WHAT NEEDS TO BE DONE: Copy every line of the listing exactly.

DATA SHOWN:
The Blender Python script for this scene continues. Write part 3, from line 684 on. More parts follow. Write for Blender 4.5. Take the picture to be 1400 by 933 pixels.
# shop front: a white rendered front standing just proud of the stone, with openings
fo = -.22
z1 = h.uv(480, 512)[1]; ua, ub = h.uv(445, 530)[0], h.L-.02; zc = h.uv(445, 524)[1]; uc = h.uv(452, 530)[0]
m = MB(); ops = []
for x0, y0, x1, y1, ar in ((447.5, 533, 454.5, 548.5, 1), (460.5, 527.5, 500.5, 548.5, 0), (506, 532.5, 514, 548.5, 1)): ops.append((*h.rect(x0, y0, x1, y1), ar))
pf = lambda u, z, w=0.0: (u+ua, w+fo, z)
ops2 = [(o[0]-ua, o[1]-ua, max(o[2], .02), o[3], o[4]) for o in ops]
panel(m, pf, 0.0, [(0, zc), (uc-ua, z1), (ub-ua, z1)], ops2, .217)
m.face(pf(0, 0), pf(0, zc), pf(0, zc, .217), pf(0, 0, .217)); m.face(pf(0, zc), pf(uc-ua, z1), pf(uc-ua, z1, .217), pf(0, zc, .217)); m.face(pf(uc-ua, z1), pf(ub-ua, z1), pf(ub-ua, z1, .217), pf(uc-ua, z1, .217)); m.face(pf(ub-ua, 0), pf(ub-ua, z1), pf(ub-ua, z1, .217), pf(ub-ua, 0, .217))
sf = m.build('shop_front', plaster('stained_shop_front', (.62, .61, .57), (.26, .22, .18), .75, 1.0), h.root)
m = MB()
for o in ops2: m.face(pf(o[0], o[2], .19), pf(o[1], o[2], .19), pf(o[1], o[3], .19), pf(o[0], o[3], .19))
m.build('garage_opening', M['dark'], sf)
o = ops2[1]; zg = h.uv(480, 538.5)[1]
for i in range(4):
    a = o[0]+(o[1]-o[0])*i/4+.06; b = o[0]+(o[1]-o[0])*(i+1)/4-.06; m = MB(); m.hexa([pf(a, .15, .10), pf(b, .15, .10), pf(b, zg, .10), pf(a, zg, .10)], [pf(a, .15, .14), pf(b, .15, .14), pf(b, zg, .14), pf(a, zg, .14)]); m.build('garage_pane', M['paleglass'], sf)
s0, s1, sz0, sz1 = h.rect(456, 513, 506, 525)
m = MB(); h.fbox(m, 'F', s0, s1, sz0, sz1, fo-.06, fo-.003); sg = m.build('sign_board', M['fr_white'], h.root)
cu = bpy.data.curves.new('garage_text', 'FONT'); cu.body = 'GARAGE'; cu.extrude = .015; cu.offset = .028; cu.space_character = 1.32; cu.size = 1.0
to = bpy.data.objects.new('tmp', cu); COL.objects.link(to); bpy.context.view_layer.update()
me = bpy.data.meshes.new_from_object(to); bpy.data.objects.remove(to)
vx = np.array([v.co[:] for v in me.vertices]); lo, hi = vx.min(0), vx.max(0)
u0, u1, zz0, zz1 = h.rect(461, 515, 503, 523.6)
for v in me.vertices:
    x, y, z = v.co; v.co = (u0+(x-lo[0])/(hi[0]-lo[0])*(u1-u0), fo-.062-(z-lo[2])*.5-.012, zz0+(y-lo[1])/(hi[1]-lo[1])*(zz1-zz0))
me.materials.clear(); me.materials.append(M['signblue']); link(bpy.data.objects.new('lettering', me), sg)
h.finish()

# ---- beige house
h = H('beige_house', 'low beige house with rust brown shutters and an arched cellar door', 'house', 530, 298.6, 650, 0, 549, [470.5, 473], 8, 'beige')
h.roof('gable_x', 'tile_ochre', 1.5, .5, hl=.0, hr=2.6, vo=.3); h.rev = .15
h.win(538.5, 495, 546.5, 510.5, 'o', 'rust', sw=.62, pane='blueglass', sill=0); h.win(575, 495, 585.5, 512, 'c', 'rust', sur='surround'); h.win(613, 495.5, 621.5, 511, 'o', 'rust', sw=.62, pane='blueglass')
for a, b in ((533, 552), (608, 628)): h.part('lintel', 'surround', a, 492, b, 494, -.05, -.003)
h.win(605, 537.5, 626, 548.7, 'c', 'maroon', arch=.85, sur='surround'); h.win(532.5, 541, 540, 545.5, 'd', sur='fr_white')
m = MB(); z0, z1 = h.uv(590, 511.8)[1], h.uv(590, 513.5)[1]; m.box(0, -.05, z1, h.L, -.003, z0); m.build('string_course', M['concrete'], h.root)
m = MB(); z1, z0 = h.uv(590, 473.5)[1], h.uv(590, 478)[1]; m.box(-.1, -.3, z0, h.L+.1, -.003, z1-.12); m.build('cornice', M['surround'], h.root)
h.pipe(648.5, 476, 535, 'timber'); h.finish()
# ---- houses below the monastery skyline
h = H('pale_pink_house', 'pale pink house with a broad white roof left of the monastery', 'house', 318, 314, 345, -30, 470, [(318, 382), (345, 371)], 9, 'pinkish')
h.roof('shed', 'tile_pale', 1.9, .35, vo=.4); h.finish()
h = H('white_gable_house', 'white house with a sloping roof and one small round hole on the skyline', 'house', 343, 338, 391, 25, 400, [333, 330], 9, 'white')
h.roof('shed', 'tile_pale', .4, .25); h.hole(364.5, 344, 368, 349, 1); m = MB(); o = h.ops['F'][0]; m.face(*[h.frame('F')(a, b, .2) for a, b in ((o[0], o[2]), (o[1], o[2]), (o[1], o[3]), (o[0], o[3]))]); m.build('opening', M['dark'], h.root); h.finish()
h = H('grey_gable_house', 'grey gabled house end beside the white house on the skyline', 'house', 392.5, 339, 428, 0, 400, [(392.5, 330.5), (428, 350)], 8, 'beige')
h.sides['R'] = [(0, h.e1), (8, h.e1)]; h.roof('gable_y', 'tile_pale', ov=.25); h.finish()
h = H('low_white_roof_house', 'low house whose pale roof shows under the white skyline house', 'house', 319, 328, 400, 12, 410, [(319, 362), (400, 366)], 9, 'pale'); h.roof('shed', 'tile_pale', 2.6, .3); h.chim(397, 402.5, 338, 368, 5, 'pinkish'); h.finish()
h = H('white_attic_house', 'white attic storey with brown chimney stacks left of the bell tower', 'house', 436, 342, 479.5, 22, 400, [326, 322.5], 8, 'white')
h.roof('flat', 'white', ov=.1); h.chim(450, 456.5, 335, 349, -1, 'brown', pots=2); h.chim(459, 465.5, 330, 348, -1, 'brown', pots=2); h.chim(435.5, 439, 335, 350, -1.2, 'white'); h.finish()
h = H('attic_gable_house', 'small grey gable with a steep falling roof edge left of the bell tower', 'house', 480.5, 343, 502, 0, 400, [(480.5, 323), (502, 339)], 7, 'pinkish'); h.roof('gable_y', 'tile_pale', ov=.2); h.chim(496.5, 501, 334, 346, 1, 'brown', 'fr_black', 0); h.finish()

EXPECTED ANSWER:
The Blender Python script for this scene continues. Write part 3, from line 684 on. More parts follow. Write for Blender 4.5. Take the picture to be 1400 by 933 pixels.
# shop front: a white rendered front standing just proud of the stone, with openings
fo = -.22
z1 = h.uv(480, 512)[1]; ua, ub = h.uv(445, 530)[0], h.L-.02; zc = h.uv(445, 524)[1]; uc = h.uv(452, 530)[0]
m = MB(); ops = []
for x0, y0, x1, y1, ar in ((447.5, 533, 454.5, 548.5, 1), (460.5, 527.5, 500.5, 548.5, 0), (506, 532.5, 514, 548.5, 1)): ops.append((*h.rect(x0, y0, x1, y1), ar))
pf = lambda u, z, w=0.0: (u+ua, w+fo, z)
ops2 = [(o[0]-ua, o[1]-ua, max(o[2], .02), o[3], o[4]) for o in ops]
panel(m, pf, 0.0, [(0, zc), (uc-ua, z1), (ub-ua, z1)], ops2, .217)
m.face(pf(0, 0), pf(0, zc), pf(0, zc, .217), pf(0, 0, .217)); m.face(pf(0, zc), pf(uc-ua, z1), pf(uc-ua, z1, .217), pf(0, zc, .217)); m.face(pf(uc-ua, z1), pf(ub-ua, z1), pf(ub-ua, z1, .217), pf(uc-ua, z1, .217)); m.face(pf(ub-ua, 0), pf(ub-ua, z1), pf(ub-ua, z1, .217), pf(ub-ua, 0, .217))
sf = m.build('shop_front', plaster('stained_shop_front', (.62, .61, .57), (.26, .22, .18), .75, 1.0), h.root)
m = MB()
for o in ops2: m.face(pf(o[0], o[2], .19), pf(o[1], o[2], .19), pf(o[1], o[3], .19), pf(o[0], o[3], .19))
m.build('garage_opening', M['dark'], sf)
o = ops2[1]; zg = h.uv(480, 538.5)[1]
for i in range(4):
    a = o[0]+(o[1]-o[0])*i/4+.06; b = o[0]+(o[1]-o[0])*(i+1)/4-.06; m = MB(); m.hexa([pf(a, .15, .10), pf(b, .15, .10), pf(b, zg, .10), pf(a, zg, .10)], [pf(a, .15, .14), pf(b, .15, .14), pf(b, zg, .14), pf(a, zg, .14)]); m.build('garage_pane', M['paleglass'], sf)
s0, s1, sz0, sz1 = h.rect(456, 513, 506, 525)
m = MB(); h.fbox(m, 'F', s0, s1, sz0, sz1, fo-.06, fo-.003); sg = m.build('sign_board', M['fr_white'], h.root)
cu = bpy.data.curves.new('garage_text', 'FONT'); cu.body = 'GARAGE'; cu.extrude = .015; cu.offset = .028; cu.space_character = 1.32; cu.size = 1.0
to = bpy.data.objects.new('tmp', cu); COL.objects.link(to); bpy.context.view_layer.update()
me = bpy.data.meshes.new_from_object(to); bpy.data.objects.remove(to)
vx = np.array([v.co[:] for v in me.vertices]); lo, hi = vx.min(0), vx.max(0)
u0, u1, zz0, zz1 = h.rect(461, 515, 503, 523.6)
for v in me.vertices:
    x, y, z = v.co; v.co = (u0+(x-lo[0])/(hi[0]-lo[0])*(u1-u0), fo-.062-(z-lo[2])*.5-.012, zz0+(y-lo[1])/(hi[1]-lo[1])*(zz1-zz0))
me.materials.clear(); me.materials.append(M['signblue']); link(bpy.data.objects.new('lettering', me), sg)
h.finish()

# ---- beige house
h = H('beige_house', 'low beige house with rust brown shutters and an arched cellar door', 'house', 530, 298.6, 650, 0, 549, [470.5, 473], 8, 'beige')
h.roof('gable_x', 'tile_ochre', 1.5, .5, hl=.0, hr=2.6, vo=.3); h.rev = .15
h.win(538.5, 495, 546.5, 510.5, 'o', 'rust', sw=.62, pane='blueglass', sill=0); h.win(575, 495, 585.5, 512, 'c', 'rust', sur='surround'); h.win(613, 495.5, 621.5, 511, 'o', 'rust', sw=.62, pane='blueglass')
for a, b in ((533, 552), (608, 628)): h.part('lintel', 'surround', a, 492, b, 494, -.05, -.003)
h.win(605, 537.5, 626, 548.7, 'c', 'maroon', arch=.85, sur='surround'); h.win(532.5, 541, 540, 545.5, 'd', sur='fr_white')
m = MB(); z0, z1 = h.uv(590, 511.8)[1], h.uv(590, 513.5)[1]; m.box(0, -.05, z1, h.L, -.003, z0); m.build('string_course', M['concrete'], h.root)
m = MB(); z1, z0 = h.uv(590, 473.5)[1], h.uv(590, 478)[1]; m.box(-.1, -.3, z0, h.L+.1, -.003, z1-.12); m.build('cornice', M['surround'], h.root)
h.pipe(648.5, 476, 535, 'timber'); h.finish()
# ---- houses below the monastery skyline
h = H('pale_pink_house', 'pale pink house with a broad white roof left of the monastery', 'house', 318, 314, 345, -30, 470, [(318, 382), (345, 371)], 9, 'pinkish')
h.roof('shed', 'tile_pale', 1.9, .35, vo=.4); h.finish()
h = H('white_gable_house', 'white house with a sloping roof and one small round hole on the skyline', 'house', 343, 338, 391, 25, 400, [333, 330], 9, 'white')
h.roof('shed', 'tile_pale', .4, .25); h.hole(364.5, 344, 368, 349, 1); m = MB(); o = h.ops['F'][0]; m.face(*[h.frame('F')(a, b, .2) for a, b in ((o[0], o[2]), (o[1], o[2]), (o[1], o[3]), (o[0], o[3]))]); m.build('opening', M['dark'], h.root); h.finish()
h = H('grey_gable_house', 'grey gabled house end beside the white house on the skyline', 'house', 392.5, 339, 428, 0, 400, [(392.5, 330.5), (428, 350)], 8, 'beige')
h.sides['R'] = [(0, h.e1), (8, h.e1)]; h.roof('gable_y', 'tile_pale', ov=.25); h.finish()
h = H('low_white_roof_house', 'low house whose pale roof shows under the white skyline house', 'house', 319, 328, 400, 12, 410, [(319, 362), (400, 366)], 9, 'pale'); h.roof('shed', 'tile_pale', 2.6, .3); h.chim(397, 402.5, 338, 368, 5, 'pinkish'); h.finish()
h = H('white_attic_house', 'white attic storey with brown chimney stacks left of the bell tower', 'house', 436, 342, 479.5, 22, 400, [326, 322.5], 8, 'white')
h.roof('flat', 'white', ov=.1); h.chim(450, 456.5, 335, 349, -1, 'brown', pots=2); h.chim(459, 465.5, 330, 348, -1, 'brown', pots=2); h.chim(435.5, 439, 335, 350, -1.2, 'white'); h.finish()
h = H('attic_gable_house', 'small grey gable with a steep falling roof edge left of the bell tower', 'house', 480.5, 343, 502, 0, 400, [(480.5, 323), (502, 339)], 7, 'pinkish'); h.roof('gable_y', 'tile_pale', ov=.2); h.chim(496.5, 501, 334, 346, 1, 'brown', 'fr_black', 0); h.finish()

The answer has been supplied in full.